Ils ont été créés en 2014 suite à un premier bilan de connaissances du public. Nous nous sommes rendu compte que plus d’un tiers des personnes que nous accueillions étaient en situation de mal logement.
Ne sont pas intégrés dans ces statistiques tout ce qui est relatif aux bailleurs sociaux – malgré les situations d’insalubrité – ou au privé, là aussi insalubres ou dans de petites chambres de bonne, sans ascenseur au huitième étage. Cela représentait 250 personnes à l’époque. Nous avons proposé de la colocation qui permet à la fois d’accéder aux droits et de lutter contre l’isolement, mais aussi de mutualiser les charges. Le logement est aux normes PMR et tout est compris. Ce qui permet enfin de se poser, se reposer et réfléchir à ce que l’on souhaite faire avec la conseillère en économie sociale et familiale. Chaque appartement loge 3 à 4 personnes. C’est du logement diffus avec un bail d’intermédiation locatif que l’association passe avec Paris Habitat. Ayyem Zamen est locataire de l’appartement en titre, nous sous-louons légalement à chaque colocataire qui a ses propres quittances de loyer. L’idée, c’est qu’ils puissent travailler leur projet de vie et prendre leur décision de rester en France ou de retourner au pays. S’ils restent, ça leur permet de travailler un regroupement familial, de chercher un autre type appartement, une résidence ou un EHPAD s’ils le souhaitent. Parfois, ce logement tremplin devient un logement pérenne. Et tant que leur autonomie leur permet, les personnes y resteront avec la mise en place de l’allocation personnalisée d’autonomie, de l’aide à domicile, de portage de repas. Lorsque ce ne sera plus possible, une maison de retraite sera envisagée ou encore, un retour au pays.

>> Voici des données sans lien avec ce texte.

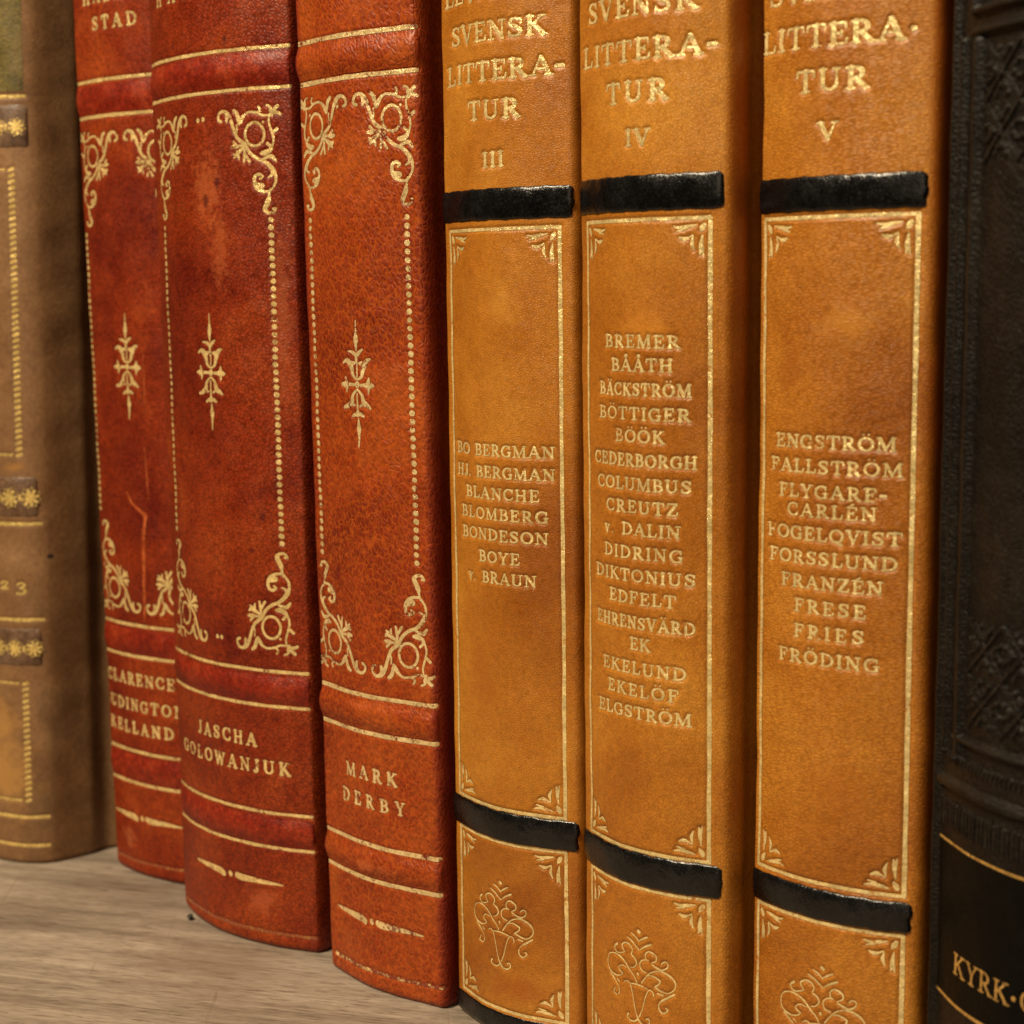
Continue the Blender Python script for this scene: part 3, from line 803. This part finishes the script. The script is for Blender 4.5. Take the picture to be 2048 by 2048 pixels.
def red_book(key, loc, prof, lean, half, ws, label, mat, gmat, lines, gold_u, band_u, right, left, dots_r, dots_l, dz_step,
             fle, taper_dx, taper_sx, cap_top, cap_auth, lr, foot, mid_dots, bold, scratches=(), bmat=None, bh=.52):
    b = Book('red_book', loc, label, RED_GROUP, half, (lean[0], lean[1], 100), 206, 118, mat, prof=prof, ws=ws)
    r1, r2, r3, r4, r5, r6 = lines
    u0, u1 = gold_u
    # ruled lines beside the raised bands
    for z in lines:
        b.press('gold_line', Tool(line([(u0, z), (u1 + random.uniform(-.15, .15), z + random.uniform(-.05, .05))], lr, .035)), gmat, .09)
    # corner scrolls
    for top in (1, 0):
        sz, dz = (1, 0) if top else (-1, 2 * ZM)
        for sx, dx in (right, left):
            b.press('corner_scroll', Tool(shifted(CORNER, sx, dx, sz, dz, 1.06)), gmat, .075)
    # rows of dots along both edges
    for x, (zt, zb) in ((dots_r[0], dots_r[1:]), (dots_l[0], dots_l[1:])):
        t = Tool()
        n = int(round((zt - zb) / dz_step))
        for i in range(n + 1):
            z = zt + (zb - zt) * i / n
            jx, jr = random.uniform(-.05, .05), random.uniform(.42, .50)
            t.stroke([(x + jx - .08, z + .03, jr), (x + jx + .08, z - .03, jr)])
        b.press('dotted_line', t, gmat, .08)
    if mid_dots:
        for x, z in mid_dots:
            b.press('dot', Tool([[(x, z, .42)]]), gmat, .08)
    b.press('fleuron', Tool(shifted(FLEURON, 1, fle[0], 1, fle[1], 1.12)), gmat, .075)
    b.press('tapered_rule', Tool(shifted(TAPER, taper_sx, taper_dx)), gmat, .08)
    b.press('foot_line', Tool(line([(u0 + 2, foot), (u1, foot + .5)], .34, .05)), GOLD_FAINT if key != 'R3' else GOLD_WORN, .09)
    b.press('title_lettering', words(key, 'title', cap_top, bold), gmat, .07) if texts_for(key, 'title') else None
    b.press('author_lettering', words(key, 'author', cap_auth, bold), gmat, .07)
    for pts in scratches:
        b.press('scratch', Tool([pts]), SCRATCH, .06, rough=.05, h=.012, pressed=False)
    b.build_body(PAPER)
    for za, zb in ((r1, r2), (r3, r4), (r5, r6)):
        zc, hw = (za + zb) / 2, (za - zb) / 2 - .75
        b.band(-band_u - .5, band_u, zc - .1, hw, bh, bmat or mat, power=1.25, rag=.12, endr=2.2, edge=.03, base=.012)
    return b


GOLD_RED = gold("gold_leaf_red", (0.16, 0.02, 0.005), 3.0, wear=.30)
GOLD_R3 = gold("gold_leaf_bright", (0.16, 0.02, 0.005), 5.0, wear=.42, tone=(1.0, 0.77, 0.40))
GOLD_WORN = gold("gold_leaf_worn", (0.20, 0.025, 0.006), 8.0, wear=.95)
GOLD_FAINT = gold("gold_leaf_faint", (0.24, 0.05, 0.012), 9.0, wear=1.0, tone=(0.5, 0.22, 0.06), metallic=.4)

L1m = leather("red_leather_scratched", RED_D, RED_M, RED_L, 1.0, 1500, crease=.45, bump=.00003, rough=.46, spec=.28, patchy=.25, fine=.8, blotch=55,
              side=(0.16, 0.012, 0.006), side_x=(0, .0142),
              spots=[((-7, 1, 8), (3, 8, 3), (0.45, 0.12, 0.04), .5, 400, .9),
                     ((-7.5, 2, 23.5), (2.6, 8, .9), (0.62, 0.16, 0.06), .75, 300, .6)])
L2m = leather("red_leather_blotched", RED_D, RED_M, RED_L, 4.3, 1450, crease=.55, bump=.00004, rough=.40, spec=.32, patchy=.25, fine=.8, blotch=42,
              side=(0.13, 0.010, 0.006), side_x=(0, .0195),
              spots=[((1.0, 1, 142), (5.0, 9, 8), (0.44, 0.105, 0.028), .5, 900, .8), ((4.0, 1, 131), (3, 9, 9), (0.40, 0.09, 0.024), .45, 900, .8),
                     ((4, 1, 143), (1.1, 8, 1.2), (0.07, .008, .004), .8, 300, .6), ((0.6, 1, 139.5), (1.0, 8, 1.4), (0.07, .008, .004), .8, 300, .6),
                     ((11.5, 1, 82), (1.4, 8, 1.5), (0.08, .006, .003), .85, 250, .5), ((9, 1, 76), (1.0, 8, 1.0), (0.09, .008, .004), .7, 250, .6),
                     ((7, 1, 168), (.7, 8, .9), (0.05, .008, .006), .85, 250, .6), ((-8, 1, 168), (.5, 8, .8), (0.05, .008, .006), .8, 250, .6),
                     ((-4, 1, 24), (3, 8, 1.0), (0.50, 0.09, 0.045), .5, 400, .8), ((8, 1, 9), (5, 8, 4), (0.44, 0.10, 0.03), .5, 400, .9),
                     ((17, 3, 120), (2.5, 8, 20), (0.46, 0.12, 0.04), .35, 500, .9)])
L3m = leather("red_leather_grained", (0.150, 0.0130, 0.0018), (0.240, 0.0300, 0.0030), (0.35, 0.072, 0.0085), 7.7, 1250, aniso=(1.0, 1, .62), rot=(0, .35, 0), crease=.75,
              crease_light=True, bump=.00006, rough=.41, spec=.32, patchy=.25, fine=.8, blotch=40, side=(0.150, 0.008, 0.009), side_x=(.0006, .0135),
              spots=[((-7, 1, 74), (1.5, 8, 1.6), (0.10, .006, .003), .7, 300, .7), ((0, 1, 23), (7, 8, 1.3), (0.52, 0.12, 0.03), .55, 350, .9),
                     ((0, 1, 51.5), (7, 8, 1.2), (0.48, 0.10, 0.02), .5, 350, .9)])

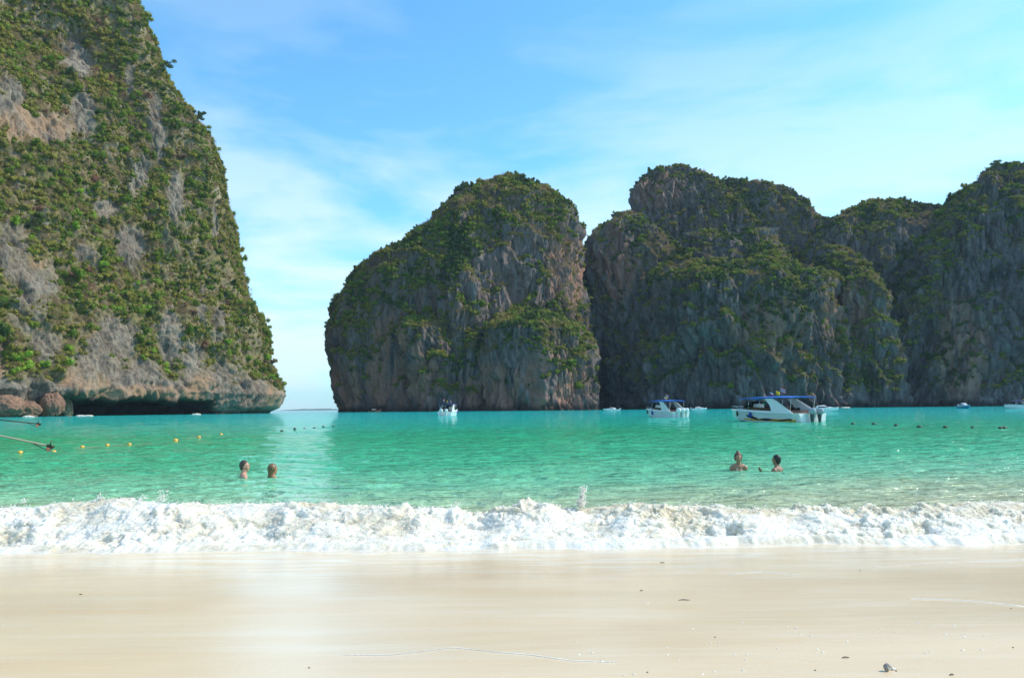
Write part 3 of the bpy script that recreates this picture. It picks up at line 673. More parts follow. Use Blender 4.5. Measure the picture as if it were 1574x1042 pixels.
back = np.exp(-np.clip(Y - 9.9, 0, None)**2/1.0)
Z = Z*(1 - back) + back*(crest_h(X) - 0.10 + 0*Y)
sea = mesh_np('sea', np.stack([X, Y, Z], -1).reshape(-1, 3), grid_faces(len(ys), len(xs)), 'sea_water')
tag(sea, 'turquoise green bay water with small ripples behind the surf', 'sea', kind='structure')

# ------------------------------------------------------------------ breaking surf
m, t, b = nmat('foam')
f1 = noise(t, pos(t, 1.1, 1.6, 2.2), 1.3, 6, 0.6, 0.6)
f2 = noise(t, pos(t, 1, 1, 1), 34, 4, 0.7)
tz = attr(t, 'thin')
k_ = math_(t, 'ADD', f1, math_(t, 'MULTIPLY', tz, 0.42))
c = ramp(t, k_, [(0.44, (0.86, 0.81, 0.72)), (0.60, (0.82, 0.74, 0.59)), (0.86, (0.62, 0.52, 0.35))])
c = mix(t, math_(t, 'MULTIPLY', ramp(t, f2, [(0.40, 1.0), (0.55, 0.0)]), 0.20), c, (0.62, 0.62, 0.56))
t.links.new(c, b.inputs['Base Color']); b.inputs['Roughness'].default_value = 0.45; b.inputs['Specular IOR Level'].default_value = 0.35
b.inputs['Subsurface Weight'].default_value = 0.85; b.inputs['Subsurface Radius'].default_value = (0.05, 0.06, 0.06); b.inputs['Subsurface Scale'].default_value = 1.2
t.links.new(bump(t, math_(t, 'ADD', f2, math_(t, 'MULTIPLY', noise(t, pos(t), 90, 3, .7), .4)), 0.016, 1.0), b.inputs['Normal'])
def toe(x): return 8.28 + 0.24*fbm(x*0.55, 0*x + 9.1, 0*x, 3) + 0.10*fbm(x*2.2, 0*x + 2.1, 0*x, 3) + 0.05*fbm(x*8, 0*x, 0*x, 2)
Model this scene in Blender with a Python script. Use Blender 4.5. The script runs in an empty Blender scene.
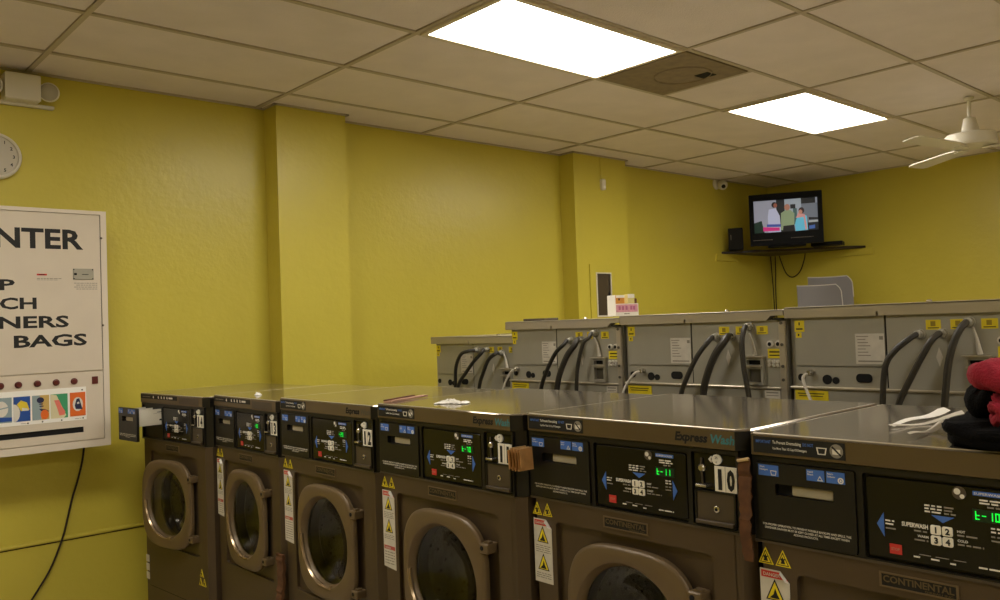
import bpy, bmesh, math, random
from mathutils import Vector, Matrix
from mathutils.geometry import tessellate_polygon
random.seed(7)
SC = bpy.context.scene
COL = SC.collection
PI = math.pi

# ------------------------------------------------------------------ materials
def lin(c):
    return tuple((x/12.92 if x <= .04045 else ((x+.055)/1.055)**2.4) for x in c)
def hexc(h):
    return lin(tuple(int(h[i:i+2], 16)/255 for i in (0, 2, 4)))
MATS = {}
def mat(name, h, rough=.6, metal=0., var=0., vscale=6., bump=0., bscale=60., emit=0., spec=.5, coat=0., dirt=None, stretch=None):
    if name in MATS: return MATS[name]
    m = bpy.data.materials.new(name); m.use_nodes = True
    nt = m.node_tree; b = nt.nodes['Principled BSDF']
    c = hexc(h)
    b.inputs['Base Color'].default_value = (*c, 1)
    b.inputs['Roughness'].default_value = rough
    b.inputs['Metallic'].default_value = metal
    b.inputs['Specular IOR Level'].default_value = spec
    b.inputs['Coat Weight'].default_value = coat
    if emit:
        b.inputs['Emission Color'].default_value = (*c, 1)
        b.inputs['Emission Strength'].default_value = emit
    tc = nt.nodes.new('ShaderNodeTexCoord')
    src = tc.outputs['Object']
    if stretch:
        mp = nt.nodes.new('ShaderNodeMapping'); mp.inputs['Scale'].default_value = stretch
        nt.links.new(src, mp.inputs['Vector']); src = mp.outputs['Vector']
    if var:
        n = nt.nodes.new('ShaderNodeTexNoise'); n.inputs['Scale'].default_value = vscale
        n.inputs['Detail'].default_value = 5
        nt.links.new(src, n.inputs['Vector'])
        r = nt.nodes.new('ShaderNodeMapRange')
        r.inputs['From Min'].default_value = .3; r.inputs['From Max'].default_value = .7
        r.inputs['To Min'].default_value = 1-var; r.inputs['To Max'].default_value = 1+var
        nt.links.new(n.outputs['Fac'], r.inputs['Value'])
        mx = nt.nodes.new('ShaderNodeMix'); mx.data_type = 'RGBA'; mx.blend_type = 'MULTIPLY'
        mx.inputs['Factor'].default_value = 1
        mx.inputs['A'].default_value = (*c, 1)
        nt.links.new(r.outputs['Result'], mx.inputs['B'])
        nt.links.new(mx.outputs['Result'], b.inputs['Base Color'])
        rr = nt.nodes.new('ShaderNodeMapRange')
        rr.inputs['To Min'].default_value = max(0, rough-.12*var*4); rr.inputs['To Max'].default_value = min(1, rough+.12*var*4)
        nt.links.new(n.outputs['Fac'], rr.inputs['Value'])
        nt.links.new(rr.outputs['Result'], b.inputs['Roughness'])
    if bump:
        n2 = nt.nodes.new('ShaderNodeTexNoise'); n2.inputs['Scale'].default_value = bscale
        n2.inputs['Detail'].default_value = 4
        nt.links.new(src, n2.inputs['Vector'])
        bp = nt.nodes.new('ShaderNodeBump'); bp.inputs['Strength'].default_value = bump
        bp.inputs['Distance'].default_value = .01
        nt.links.new(n2.outputs['Fac'], bp.inputs['Height'])
        nt.links.new(bp.outputs['Normal'], b.inputs['Normal'])
    MATS[name] = m
    return m

YEL   = mat('yellow_wall_paint', 'CCBE4A', .33, var=.03, vscale=2.2, bump=.2, bscale=26)
BRN   = mat('brown_cabinet_enamel', '544532', .42, .3, var=.05, vscale=4)
BRND  = mat('brown_door_moulding', '6B593F', .42, .15, var=.04, vscale=5)
TOPM  = mat('worn_brown_steel_top', '9C9384', .11, .7, var=.03, vscale=3)
STRIP = mat('bronze_front_strip', '66573E', .35, .35, var=.04)
BLK   = mat('black_console_plastic', '100D0A', .42, var=.06, vscale=9)
BLKG  = mat('glossy_black_panel', '0C0B0B', .22)
DARK  = mat('dark_void_and_shadow', '080706', .9)
DGREY = mat('dark_grey_metal', '5A5044', .4, .45, var=.08)
SILV  = mat('chromed_metal', 'C9C4BA', .22, .9)
WHT   = mat('white_printing', 'E6E1D6', .6)
GRYP  = mat('grey_printing', '8C8578', .6)
BLU   = mat('blue_label', '4470C4', .5)
TEAL  = mat('teal_lettering', '3F7F88', .5)
REDL  = mat('red_label', 'C8342C', .5)
GRN   = mat('green_led_digits', '10E040', .5, emit=.7)
LEDR  = mat('dim_green_window', '0C2A12', .4)
YST   = mat('yellow_sticker', 'E8D21E', .5)
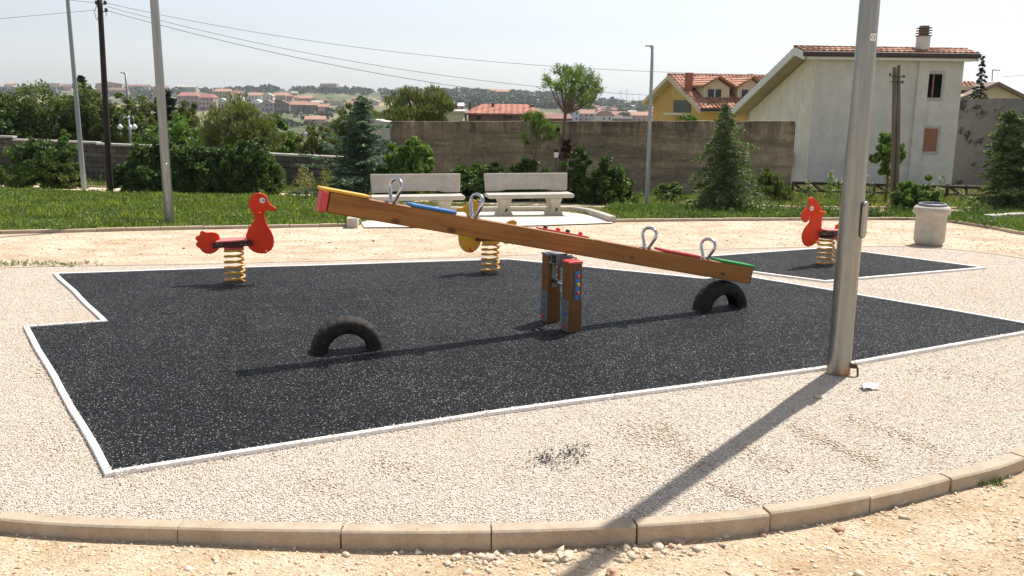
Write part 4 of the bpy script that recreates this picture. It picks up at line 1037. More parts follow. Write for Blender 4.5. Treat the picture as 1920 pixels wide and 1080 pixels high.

Quel est votre accompagnement en équipe mobile ?
Historiquement, le café social est destiné aux personnes âgées autonomes. Mais au bout de 10, 15 ans d’accompagnement, certaines personnes commencent à avoir des troubles cognitifs auxquels l’équipe n’était pas préparée. En effet, nous avons constaté que malgré des troubles sévères, le trajet pour venir au café social n’était pas oublié. Quelle responsabilité porter à ces suivis et quoi leur proposer ? Il a fallu réfléchir à l’évolution de l’association.
En 2019, nous avons créé un poste qui a vocation de réaliser dans un premier temps une évaluation, puis un accompagnement social global très renforcé sur les actes de la vie quotidienne. Cela peut aller jusqu’à plusieurs fois par semaine. Il s’agit de lutter contre le non-recours au droit des personnes qui ont des troubles cognitifs, physiques, voire psychiatriques, de les réinscrire dans un droit commun, donc avec un service d’aide à domicile, ou de les loger en résidence-service, voire en EHPAD si ça le nécessite, avec une réinscription dans un parcours de soins coordonnés, donc de retrouver un médecin traitant, etc.
Et une fois que cet accompagnement rapproché est constitué, avec une mise en lien auprès des services adaptés, l’idée c’est que le travailleur social puisse s’extraire de la situation et rester à l’écoute depuis le café social. Les personnes savent que s’il y a une urgence, l’association peut intervenir. Une gérontologue a réalisé une mesure d’impact de ce dispositif et c’est une alternative importante aux mesures de protection et de mise sous tutelle. Mais pour cela, il faut ce suivi rapproché pour réinscrire la personne dans un lien de confiance, dans son quotidien afin qu’elle puisse par la suite continuer à gérer ses affaires.